La denuncia della madre di un ragazzino violato: una storia milanese divenuta processo con sentenza di condanna. La giustizia laica c’è stata, non ancora quella ecclesiastica
di Giorgio Gandola
“Chiesa: perché mi fai male?”. La domanda è urticante, contraddittoria, e anticipa dolore. È quella di una mamma che un giorno scopre l’abuso del figlio da parte di un prete; è quella di una cattolica praticante che si rende conto di come la Chiesa tenda a coprire, dissimulare, fuorviare riguardo a questa violenza; è quella di una donna perseverante e tenace nella fede, che ottiene per il suo ragazzo la giustizia laica ma non ancora quella ecclesiastica. Così, quell’interrogativo che diventa un grido davanti al crocifisso, si trasforma in un volume-denuncia in questi giorni sugli scaffali delle librerie e su Amazon.

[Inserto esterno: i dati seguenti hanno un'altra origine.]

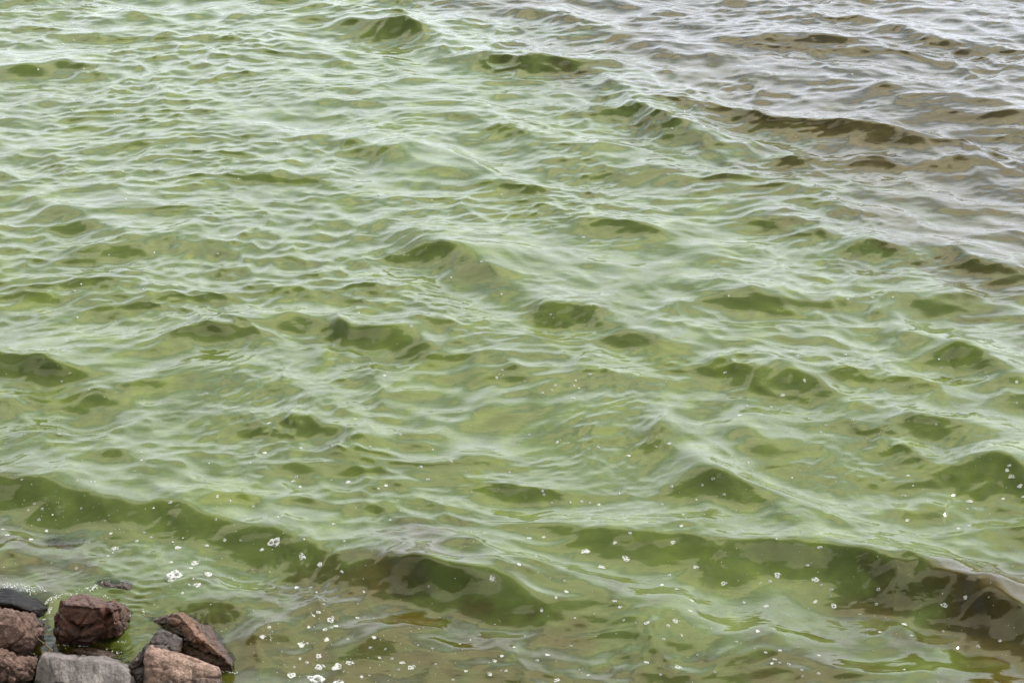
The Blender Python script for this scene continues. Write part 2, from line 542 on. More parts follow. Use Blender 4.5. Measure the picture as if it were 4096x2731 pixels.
mk, tk, pk = principled('bank_earth')
tck = nd(tk, 'ShaderNodeTexCoord')
nk = nd(tk, 'ShaderNodeTexNoise'); nk.inputs['Scale'].default_value = 3; nk.inputs['Detail'].default_value = 9
lk(tk, tck.outputs['Object'], nk.inputs['Vector'])
lk(tk, mixcol(tk, maprange(tk, nk.outputs[0], .4, .6, 0, 1), (.05, .06, .022), (.12, .09, .065)), pk.inputs['Base Color'])
pk.inputs['Roughness'].default_value = .95
bank = link_mesh('shore_bank', build_bank(), mk)
tag(bank, 'grassy earth bank rising behind the stones', 'bank', kind='structure')
# ------------------------------------------------------------------ stones
def crop(cx, cy):                              # pixel of the enlarged bottom left corner -> pixel of the photograph
    return cx / 2.352, 2231 + cy / 2.352


def rock_material(name, cols, scale, rough, bump, wet, wet_all=0.0, speck=0.5, moss=0.0, streak=None, coat=.3, ior=1.45):
    m, t, p = principled(name)
    tcn = nd(t, 'ShaderNodeTexCoord')
    geo = nd(t, 'ShaderNodeNewGeometry')
    vec = tcn.outputs['Object']
    if streak:
        mp = nd(t, 'ShaderNodeMapping'); mp.inputs['Scale'].default_value = streak
        lk(t, vec, mp.inputs[0]); svec = mp.outputs[0]
    else:
        svec = vec
    n1 = nd(t, 'ShaderNodeTexNoise'); n1.inputs['Scale'].default_value = scale; n1.inputs['Detail'].default_value = 8; n1.inputs['Roughness'].default_value = .62
    lk(t, svec, n1.inputs['Vector'])
    cr = nd(t, 'ShaderNodeValToRGB')
    cr.color_ramp.elements[0].position = .30; cr.color_ramp.elements[0].color = (*cols[0], 1)
    cr.color_ramp.elements[1].position = .70; cr.color_ramp.elements[1].color = (*cols[-1], 1)
    for i, c in enumerate(cols[1:-1]):
        q = cr.color_ramp.elements.new(.30 + .40 * (i + 1) / (len(cols) - 1)); q.color = (*c, 1)
    lk(t, n1.outputs[0], cr.inputs[0])
    # mineral grains
    vo = nd(t, 'ShaderNodeTexVoronoi'); vo.inputs['Scale'].default_value = 190
    lk(t, vec, vo.inputs['Vector'])
    sepc = nd(t, 'ShaderNodeSeparateColor'); lk(t, vo.outputs['Color'], sepc.inputs[0])
    gr = maprange(t, sepc.outputs[0], 0.0, 1.0, 1.12 - .55 * speck, 1.12 + .55 * speck, False)
    col = mixcol(t, 1.0, cr.outputs[0], gr, 'MULTIPLY')
    # rusty and dark stains
    n3 = nd(t, 'ShaderNodeTexNoise'); n3.inputs['Scale'].default_value = 11; n3.inputs['Detail'].default_value = 5
    lk(t, vec, n3.inputs['Vector'])
    col = mixcol(t, maprange(t, n3.outputs[0], .60, .74, 0, .7), col, (.045, .026, .016))
    if moss:
        n4 = nd(t, 'ShaderNodeTexNoise'); n4.inputs['Scale'].default_value = 16; n4.inputs['Detail'].default_value = 6
        lk(t, vec, n4.inputs['Vector'])
        sp_ = nd(t, 'ShaderNodeSeparateXYZ'); lk(t, geo.outputs['Position'], sp_.inputs[0])
        low = maprange(t, sp_.outputs[2], 0.02, 0.11, 1, 0)
        f = math_node(t, 'MULTIPLY', maprange(t, n4.outputs[0], .42, .6, 0, moss), low)
        col = mixcol(t, f, col, (.11, .075, .012))
    # wet below the splash line
    spz = nd(t, 'ShaderNodeSeparateXYZ'); lk(t, geo.outputs['Position'], spz.inputs[0])
    nz = nd(t, 'ShaderNodeTexNoise'); nz.inputs['Scale'].default_value = 14; nz.inputs['Detail'].default_value = 4
    lk(t, vec, nz.inputs['Vector'])
    line = math_node(t, 'ADD', spz.outputs[2], math_node(t, 'MULTIPLY', math_node(t, 'SUBTRACT', nz.outputs[0], .5), .10))
    wetf = math_node(t, 'MAXIMUM', maprange(t, line, wet - .015, wet + .015, 1, 0), wet_all)
    hs = nd(t, 'ShaderNodeMix', data_type='RGBA', blend_type='MULTIPLY'); hs.inputs[0].default_value = 1
    lk(t, col, hs.inputs[6]); hs.inputs[7].default_value = (.30, .25, .22, 1)
    col = mixcol(t, wetf, col, hs.outputs[2])
    lk(t, col, p.inputs['Base Color'])
    lk(t, maprange(t, wetf, 0, 1, rough, .34, False), p.inputs['Roughness'])
    p.inputs['IOR'].default_value = ior
    lk(t, maprange(t, wetf, 0, 1, 0, coat, False), p.inputs['Coat Weight'])
    p.inputs['Coat Roughness'].default_value = .14
    n5 = nd(t, 'ShaderNodeTexNoise'); n5.inputs['Scale'].default_value = 70; n5.inputs['Detail'].default_value = 8; n5.inputs['Roughness'].default_value = .65
    lk(t, vec, n5.inputs['Vector'])
    n6 = nd(t, 'ShaderNodeTexNoise'); n6.inputs['Scale'].default_value = 22; n6.inputs['Detail'].default_value = 6; n6.inputs['Roughness'].default_value = .6
    lk(t, svec, n6.inputs['Vector'])
    hh = math_node(t, 'ADD', math_node(t, 'MULTIPLY', n5.outputs[0], .35), n6.outputs[0])
    b = nd(t, 'ShaderNodeBump'); b.inputs['Strength'].default_value = 1.0; b.inputs['Distance'].default_value = bump
    lk(t, hh, b.inputs['Height'])
    lk(t, b.outputs[0], p.inputs['Normal']); lk(t, b.outputs[0], p.inputs['Coat Normal'])
    return m


def hull_bm(bm, pts):
    vs = [bm.verts.new(p) for p in pts]
    r = bmesh.ops.convex_hull(bm, input=vs)
    gone = list({e for e in r['geom_interior'] + r['geom_unused'] if isinstance(e, bmesh.types.BMVert)})
    bmesh.ops.delete(bm, geom=gone, context='VERTS')


def solidify_points(outline, y0, thick, front):
    """outline: (crop x, crop y, dy) - every point lies on the upright plane y0 + dy; adds a back and hands over front points as given"""
    sil = [on_plane_y(*crop(x, y), y0 + d) for x, y, d in outline]
    c = sum(sil, Vector()) / len(sil)
    back = [c + (p - c) * .84 + Vector((0, thick, -.68 * thick)) for p in sil]
    fr = [on_plane_y(*crop(x, y), y0 + d) for x, y, d in front]
    return sil + back + fr


def make_rock(name, label, mat, hulls, voxel=.0048, amp=.012, freq=9.0, ridged=0.0, seed=0, pits=0.0, strata=None, smooth=0, chunk=.5, carves=()):
    bm = bmesh.new()
    for pts in hulls:
        hull_bm(bm, pts)
    me0 = bpy.data.meshes.new(name + '_raw'); bm.to_mesh(me0); bm.free()
    tmp = bpy.data.objects.new(name + '_raw', me0); C.objects.link(tmp)
    md = tmp.modifiers.new('r', 'REMESH'); md.mode = 'VOXEL'; md.voxel_size = voxel; md.adaptivity = 0
    if smooth:
        sm = tmp.modifiers.new('s', 'SMOOTH'); sm.factor = .5; sm.iterations = smooth
    dg = bpy.context.evaluated_depsgraph_get()
    me = bpy.data.meshes.new_from_object(tmp.evaluated_get(dg))
    bpy.data.objects.remove(tmp); bpy.data.meshes.remove(me0)
    me.name = name
    n = len(me.vertices)
    co = np.empty(n * 3); me.vertices.foreach_get('co', co); co = co.reshape(-1, 3)
    no = np.empty(n * 3); me.vertices.foreach_get('normal', no); no = no.reshape(-1, 3)
    off = Vector((seed * 3.1, seed * 1.7, seed * .9))
    d = np.empty(n)
    for i in range(n):
        p = Vector(co[i])
        q = p * freq + off
        if strata:
            q = Vector((q.x * strata[0], q.y * strata[1], q.z * strata[2]))
        v = noise.fractal(q, .9, 2.1, 5)
        if ridged:
            r1 = 1 - abs(noise.noise(q * .8 + Vector((5, 5, 5)))) * 2
            v = v * (1 - ridged) + ridged * (min(r1, .7) - .35)
        if pits:
            v -= pits * max(0.0, noise.noise(q * 2.4) - .15) * 2
        c1 = noise.noise(q * .45 + Vector((3, 1, 7))) * .9                     # broad hollows
        w4 = noise.voronoi(q * .8)[0]
        crack = -1.6 * max(0.0, 1 - (w4[1] - w4[0]) * 9)                          # splits between chunks
        d[i] = v + c1 + chunk * crack +   .22 * noise.fractal(q * 4.5, .8, 2.0, 3)
    co = co + no * (d * amp)[:, None]
    # cracks and ledges seen in its face
    for pts, cw, cd in carves:
        for a, b in zip(pts, pts[1:]):
            a2, b2 = np.array([a.x, a.z]), np.array([b.x, b.z]); ab = b2 - a2
            q = co[:, [0, 2]]
            t = np.clip(((q - a2) @ ab) / (ab @ ab), 0, 1)
            ds = np.linalg.norm(q - a2 - t[:, None] * ab, axis=1)
            w = np.exp(-(ds / cw) ** 2) * (no[:, 1] < .35) * (no[:, 2] < .55) * (np.abs(co[:, 1] - (a.y + b.y) / 2) < .12)
            co[:, 1] += w * cd
    # the thing's origin sits at its base
    base = Vector(((co[:, 0].min() + co[:, 0].max()) / 2, (co[:, 1].min() + co[:, 1].max()) / 2, co[:, 2].min()))
    co -= np.array(base)
    me.vertices.foreach_set('co', co.ravel())
    me.polygons.foreach_set('use_smooth', np.ones(len(me.polygons), bool))
    me.update()
    me.materials.clear()
    o = link_mesh(name, me, mat)
    o.location = base
    tag(o, label, 'rock', 'riprap stones at the waterline')
    return o


def yg(cx, cy, z=0.0):
    return ground(*crop(cx, cy), z).y


rust = rock_material('brown_granite', [(0.060, 0.020, 0.010), (0.162, 0.064, 0.036), (0.281, 0.128, 0.076)], 13, .8, .035, .10, wet_all=.75, speck=.5, moss=.0)
rust_moss = rock_material('rusty_gneiss', [(0.072, 0.031, 0.016), (0.189, 0.090, 0.052), (0.297, 0.162, 0.108)], 12, .75, .03, .06, wet_all=.4, speck=.4, moss=.9)
pink = rock_material('pink_granite', [(0.097, 0.062, 0.048), (0.189, 0.123, 0.097), (0.273, 0.194, 0.158)], 26, .85, .018, .045, speck=.75)
brown_dry = rock_material('brown_granite_dry', [(0.047, 0.028, 0.022), (0.116, 0.069, 0.054), (0.224, 0.142, 0.112)], 15, .85, .045, .03, speck=.5)
grey = rock_material('grey_gneiss', [(0.063, 0.052, 0.051), (0.135, 0.117, 0.114), (0.225, 0.200, 0.194)], 6, .8, .022, .02, speck=.35, streak=(1.7, 1.0, .7))
black = rock_material('black_basalt', [(.010, .009, .010), (.018, .016, .016), (.04, .033, .032)], 14, .7, .010, .35, speck=.3, coat=.0, ior=1.22)
wet_dark = rock_material('wet_dark_granite', [(.03, .018, .015), (.08, .05, .042), (.17, .115, .10)], 16, .5, .03, .5, speck=.5)
shale = rock_material('flaky_shale', [(.05, .03, .015), (.11, .07, .035), (.17, .11, .06)], 18, .6, .014, .5, speck=.3, streak=(1, 2.5, 6))

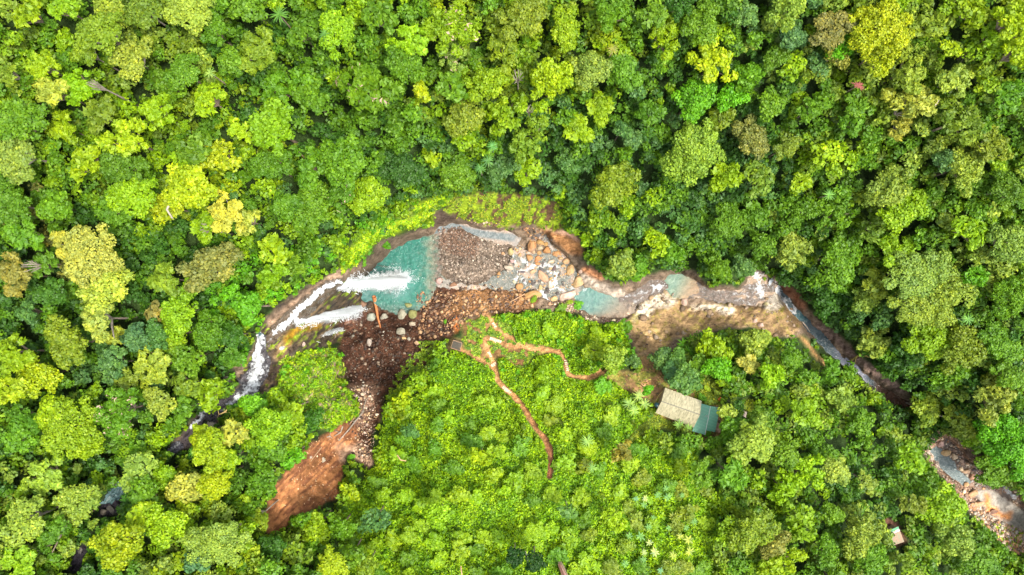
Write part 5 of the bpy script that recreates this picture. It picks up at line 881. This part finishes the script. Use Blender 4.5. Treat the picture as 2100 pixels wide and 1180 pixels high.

Se il titolo è chiaro, il sottotitolo è illuminante: “Storia di un abuso e ruolo della Chiesa documentato”. L’autrice è Cristina Balestrini, la madre di Alessandro Battaglia, che nel dicembre 2011 (aveva 15 anni) fu invitato da don Mauro Galli, suo educatore e confessore, a trascorrere una notte nel suo appartamento, anzi, “nel lettone”. Il contesto era una parrocchia di Rozzano, periferia di Milano, pochi giorni prima del Natale. La conseguenza fu un abuso sessuale che si trasformò in un incubo e in un’odissea per la famiglia, fra richieste di giustizia all’arcidiocesi, tentativi di insabbiamento, destabilizzazione psicologica del giovane (giunto sull’orlo del suicidio), fino alla denuncia ai carabinieri. La vicenda, contrappuntata da lettere con risposte evasive ai vescovi e al Vaticano, è finita in tribunale a Milano ed è diventata un processo con una sentenza: condanna in primo grado del prete a sei anni e quattro mesi.
Il libro racconta meticolosamente tutto questo e molto di più. Approfondisce il ruolo della diocesi, sottolinea come l’allora vicario di zona (poi vicario episcopale) decise spontaneamente di non aprire un’indagine previa, di non denunciare quel sacerdote secondo l’iter previsto dal diritto Canonico. Ma semplicemente lo trasferì a Legnano, sempre a contatto con adolescenti, quindi potenzialmente pericoloso. E quel vicario al non era che Mario Delpini, nominato arcivescovo di Milano da papa Francesco quando già la vicenda era stata portata all’attenzione dei suoi uffici Oltretevere.
La narrazione della cronaca, diluita in alcuni anni di articoli, processo compreso, è già di per sé scioccante, dura. Ma la lettura del documentatissimo testo lo è ancora di più e mostra il volto impietoso, quando non addirittura cinico, di un’istituzione che mentre tende mediaticamente a prendere le distanze dai preti pedofili, in realtà ha come obiettivo primario la difesa di sé stessa. Nel libro non mancano le accuse di depistaggio ad alcune firme di prim’ordine, per esempio ad Andrea Tornielli, oggi responsabile della comunicazione vaticana.
La dedica in calce al volume è una toccante Spoon River. “Ad ogni singola vittima di abuso sessuale, ad ogni familiare, a chi non c’è più perché non è riuscito a sopravvivere, a chi dedica la propria vita alle vittime, a chi sceglie di girarsi dall’altra parte, a tanti preti che non si rendono conto del disastro che provocano con il loro silenzio colpevole. Perché il grido silenzioso di chi vive questo dramma possa raggiungere il cuore di tutti”. Un viaggio nel dolore e nella speranza che a uno scrittore professionista sarebbe riuscito monco. Per renderlo completo servivano l’amore e la disperazione di una mamma.